• Data excerpt:
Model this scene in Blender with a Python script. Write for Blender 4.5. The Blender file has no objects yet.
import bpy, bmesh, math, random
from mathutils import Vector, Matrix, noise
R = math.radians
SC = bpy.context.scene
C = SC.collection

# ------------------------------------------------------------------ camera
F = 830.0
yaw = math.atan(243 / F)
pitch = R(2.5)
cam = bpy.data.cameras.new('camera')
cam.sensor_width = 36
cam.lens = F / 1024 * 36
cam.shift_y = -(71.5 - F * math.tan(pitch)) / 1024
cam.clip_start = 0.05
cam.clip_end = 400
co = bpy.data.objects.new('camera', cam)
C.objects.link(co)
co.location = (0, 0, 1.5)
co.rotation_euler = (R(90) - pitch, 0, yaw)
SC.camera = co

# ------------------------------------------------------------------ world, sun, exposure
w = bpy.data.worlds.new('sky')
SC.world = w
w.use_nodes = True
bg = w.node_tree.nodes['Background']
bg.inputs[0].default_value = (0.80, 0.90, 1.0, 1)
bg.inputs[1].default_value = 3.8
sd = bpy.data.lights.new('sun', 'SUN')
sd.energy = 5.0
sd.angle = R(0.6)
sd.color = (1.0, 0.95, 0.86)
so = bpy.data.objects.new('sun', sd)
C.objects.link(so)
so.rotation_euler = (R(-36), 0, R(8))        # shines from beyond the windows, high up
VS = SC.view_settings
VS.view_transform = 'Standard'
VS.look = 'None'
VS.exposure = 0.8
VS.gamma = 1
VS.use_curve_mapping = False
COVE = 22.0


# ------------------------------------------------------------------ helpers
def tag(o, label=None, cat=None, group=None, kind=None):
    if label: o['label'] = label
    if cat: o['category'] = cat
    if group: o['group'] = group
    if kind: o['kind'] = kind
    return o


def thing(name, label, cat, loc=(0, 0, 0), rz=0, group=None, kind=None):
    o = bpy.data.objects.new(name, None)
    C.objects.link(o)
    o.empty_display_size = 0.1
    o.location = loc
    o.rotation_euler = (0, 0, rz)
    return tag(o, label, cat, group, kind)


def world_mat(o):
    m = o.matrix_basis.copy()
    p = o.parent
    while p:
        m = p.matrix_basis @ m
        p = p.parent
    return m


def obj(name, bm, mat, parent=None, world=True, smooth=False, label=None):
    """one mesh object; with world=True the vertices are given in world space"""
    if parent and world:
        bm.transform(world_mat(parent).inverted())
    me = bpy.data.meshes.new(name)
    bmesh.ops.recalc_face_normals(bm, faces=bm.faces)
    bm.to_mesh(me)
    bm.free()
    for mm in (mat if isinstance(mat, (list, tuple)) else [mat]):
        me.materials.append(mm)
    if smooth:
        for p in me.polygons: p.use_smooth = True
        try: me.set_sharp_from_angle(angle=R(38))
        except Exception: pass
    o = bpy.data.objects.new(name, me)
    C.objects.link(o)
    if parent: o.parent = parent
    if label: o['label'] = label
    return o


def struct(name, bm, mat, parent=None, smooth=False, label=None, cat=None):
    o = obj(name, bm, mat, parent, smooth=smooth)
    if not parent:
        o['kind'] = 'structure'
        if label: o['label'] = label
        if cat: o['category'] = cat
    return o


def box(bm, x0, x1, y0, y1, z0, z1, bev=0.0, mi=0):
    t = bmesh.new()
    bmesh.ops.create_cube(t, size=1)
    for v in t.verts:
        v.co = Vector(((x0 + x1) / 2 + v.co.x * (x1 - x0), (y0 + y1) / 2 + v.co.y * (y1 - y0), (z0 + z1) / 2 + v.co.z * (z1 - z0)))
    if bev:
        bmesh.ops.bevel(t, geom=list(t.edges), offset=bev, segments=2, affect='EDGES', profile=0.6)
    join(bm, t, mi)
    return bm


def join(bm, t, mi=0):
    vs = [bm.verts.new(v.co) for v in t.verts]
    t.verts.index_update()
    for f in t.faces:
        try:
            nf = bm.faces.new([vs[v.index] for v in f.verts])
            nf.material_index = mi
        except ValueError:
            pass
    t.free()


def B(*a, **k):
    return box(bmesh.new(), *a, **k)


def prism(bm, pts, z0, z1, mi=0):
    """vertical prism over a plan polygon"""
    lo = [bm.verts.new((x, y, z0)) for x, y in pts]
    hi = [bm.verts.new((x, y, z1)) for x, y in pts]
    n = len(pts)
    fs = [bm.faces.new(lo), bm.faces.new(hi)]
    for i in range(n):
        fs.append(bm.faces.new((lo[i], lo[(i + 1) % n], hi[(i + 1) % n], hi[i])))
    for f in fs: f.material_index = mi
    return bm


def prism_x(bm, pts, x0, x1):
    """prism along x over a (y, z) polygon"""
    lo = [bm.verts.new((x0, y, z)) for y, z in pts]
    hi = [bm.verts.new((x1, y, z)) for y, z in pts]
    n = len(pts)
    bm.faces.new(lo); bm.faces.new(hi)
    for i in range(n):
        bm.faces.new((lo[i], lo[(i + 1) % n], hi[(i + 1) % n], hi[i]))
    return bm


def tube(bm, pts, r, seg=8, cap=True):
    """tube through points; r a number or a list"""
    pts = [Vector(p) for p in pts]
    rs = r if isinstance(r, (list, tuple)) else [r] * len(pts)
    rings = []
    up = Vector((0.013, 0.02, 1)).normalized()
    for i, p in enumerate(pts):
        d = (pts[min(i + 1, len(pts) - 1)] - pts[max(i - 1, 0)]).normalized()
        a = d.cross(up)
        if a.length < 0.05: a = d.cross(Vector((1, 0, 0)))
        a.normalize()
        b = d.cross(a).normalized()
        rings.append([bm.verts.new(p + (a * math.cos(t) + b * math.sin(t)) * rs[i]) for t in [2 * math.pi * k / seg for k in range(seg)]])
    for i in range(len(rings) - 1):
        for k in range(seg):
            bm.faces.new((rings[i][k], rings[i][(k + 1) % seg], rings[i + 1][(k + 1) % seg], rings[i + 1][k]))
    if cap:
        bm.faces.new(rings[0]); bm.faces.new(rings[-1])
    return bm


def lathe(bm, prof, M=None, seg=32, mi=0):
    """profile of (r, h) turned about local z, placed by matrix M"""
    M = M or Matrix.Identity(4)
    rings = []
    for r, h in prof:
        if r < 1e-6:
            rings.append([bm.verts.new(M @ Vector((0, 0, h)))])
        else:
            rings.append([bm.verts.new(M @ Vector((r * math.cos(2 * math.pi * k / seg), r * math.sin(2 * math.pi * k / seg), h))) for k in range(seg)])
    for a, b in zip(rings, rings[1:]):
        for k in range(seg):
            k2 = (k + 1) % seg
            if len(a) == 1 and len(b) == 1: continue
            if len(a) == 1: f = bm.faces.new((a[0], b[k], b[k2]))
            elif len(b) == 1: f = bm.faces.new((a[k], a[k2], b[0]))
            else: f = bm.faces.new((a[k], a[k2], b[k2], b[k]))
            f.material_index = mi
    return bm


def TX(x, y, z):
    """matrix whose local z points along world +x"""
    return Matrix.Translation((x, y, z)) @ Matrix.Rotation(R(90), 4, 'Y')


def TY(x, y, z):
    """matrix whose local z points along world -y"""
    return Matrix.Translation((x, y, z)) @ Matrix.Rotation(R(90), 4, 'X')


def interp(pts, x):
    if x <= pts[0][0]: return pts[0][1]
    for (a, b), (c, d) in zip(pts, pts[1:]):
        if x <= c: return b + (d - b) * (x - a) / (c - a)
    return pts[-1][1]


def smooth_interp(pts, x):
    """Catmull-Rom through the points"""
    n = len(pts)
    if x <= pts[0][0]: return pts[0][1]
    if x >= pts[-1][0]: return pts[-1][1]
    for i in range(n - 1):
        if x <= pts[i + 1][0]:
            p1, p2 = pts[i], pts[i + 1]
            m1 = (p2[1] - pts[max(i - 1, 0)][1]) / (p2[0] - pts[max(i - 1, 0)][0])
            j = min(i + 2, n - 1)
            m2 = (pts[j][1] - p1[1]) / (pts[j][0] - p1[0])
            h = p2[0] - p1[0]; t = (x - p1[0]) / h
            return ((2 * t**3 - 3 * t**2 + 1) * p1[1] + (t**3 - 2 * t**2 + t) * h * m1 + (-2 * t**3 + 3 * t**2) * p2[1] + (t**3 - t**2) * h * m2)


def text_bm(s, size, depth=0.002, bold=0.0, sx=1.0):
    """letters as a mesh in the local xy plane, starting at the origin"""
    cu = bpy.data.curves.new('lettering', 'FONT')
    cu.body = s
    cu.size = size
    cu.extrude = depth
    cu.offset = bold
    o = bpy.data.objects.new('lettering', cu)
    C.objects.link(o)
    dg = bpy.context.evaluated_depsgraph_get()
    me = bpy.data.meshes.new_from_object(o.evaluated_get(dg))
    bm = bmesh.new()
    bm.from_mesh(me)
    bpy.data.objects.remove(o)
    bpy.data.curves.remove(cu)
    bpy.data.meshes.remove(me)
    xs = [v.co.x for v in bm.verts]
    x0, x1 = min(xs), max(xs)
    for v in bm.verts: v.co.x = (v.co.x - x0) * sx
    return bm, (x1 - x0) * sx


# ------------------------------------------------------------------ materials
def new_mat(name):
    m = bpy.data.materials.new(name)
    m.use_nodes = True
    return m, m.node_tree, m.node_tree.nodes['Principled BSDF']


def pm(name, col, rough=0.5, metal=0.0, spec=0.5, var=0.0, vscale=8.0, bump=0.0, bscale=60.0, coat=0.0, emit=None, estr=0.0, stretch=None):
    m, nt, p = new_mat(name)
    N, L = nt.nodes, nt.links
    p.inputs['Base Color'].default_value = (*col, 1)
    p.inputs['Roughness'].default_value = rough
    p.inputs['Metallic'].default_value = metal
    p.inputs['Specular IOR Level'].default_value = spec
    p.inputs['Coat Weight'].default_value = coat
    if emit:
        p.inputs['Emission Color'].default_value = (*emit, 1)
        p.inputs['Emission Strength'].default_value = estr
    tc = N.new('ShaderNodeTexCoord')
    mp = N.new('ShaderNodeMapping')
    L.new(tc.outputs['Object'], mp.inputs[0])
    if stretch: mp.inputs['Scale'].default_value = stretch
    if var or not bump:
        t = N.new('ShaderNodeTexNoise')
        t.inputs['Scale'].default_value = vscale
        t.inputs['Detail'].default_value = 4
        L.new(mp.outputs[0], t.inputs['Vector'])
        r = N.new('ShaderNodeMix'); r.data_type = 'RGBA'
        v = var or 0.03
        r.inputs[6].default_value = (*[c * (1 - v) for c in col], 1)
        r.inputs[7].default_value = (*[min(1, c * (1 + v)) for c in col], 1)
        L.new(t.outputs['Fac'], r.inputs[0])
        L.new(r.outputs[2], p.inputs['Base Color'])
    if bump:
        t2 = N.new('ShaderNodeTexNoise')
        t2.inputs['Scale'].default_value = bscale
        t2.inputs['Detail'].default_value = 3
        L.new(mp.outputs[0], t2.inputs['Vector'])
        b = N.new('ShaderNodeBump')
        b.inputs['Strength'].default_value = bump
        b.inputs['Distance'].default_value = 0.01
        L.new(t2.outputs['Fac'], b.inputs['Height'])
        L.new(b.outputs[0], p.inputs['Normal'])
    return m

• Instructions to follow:
Quote the listing above from its first line to the line with "SC.camera = co", inclusive, and add nothing.

• Exercise solution:
Model this scene in Blender with a Python script. Write for Blender 4.5. The Blender file has no objects yet.
import bpy, bmesh, math, random
from mathutils import Vector, Matrix, noise
R = math.radians
SC = bpy.context.scene
C = SC.collection

# ------------------------------------------------------------------ camera
F = 830.0
yaw = math.atan(243 / F)
pitch = R(2.5)
cam = bpy.data.cameras.new('camera')
cam.sensor_width = 36
cam.lens = F / 1024 * 36
cam.shift_y = -(71.5 - F * math.tan(pitch)) / 1024
cam.clip_start = 0.05
cam.clip_end = 400
co = bpy.data.objects.new('camera', cam)
C.objects.link(co)
co.location = (0, 0, 1.5)
co.rotation_euler = (R(90) - pitch, 0, yaw)
SC.camera = co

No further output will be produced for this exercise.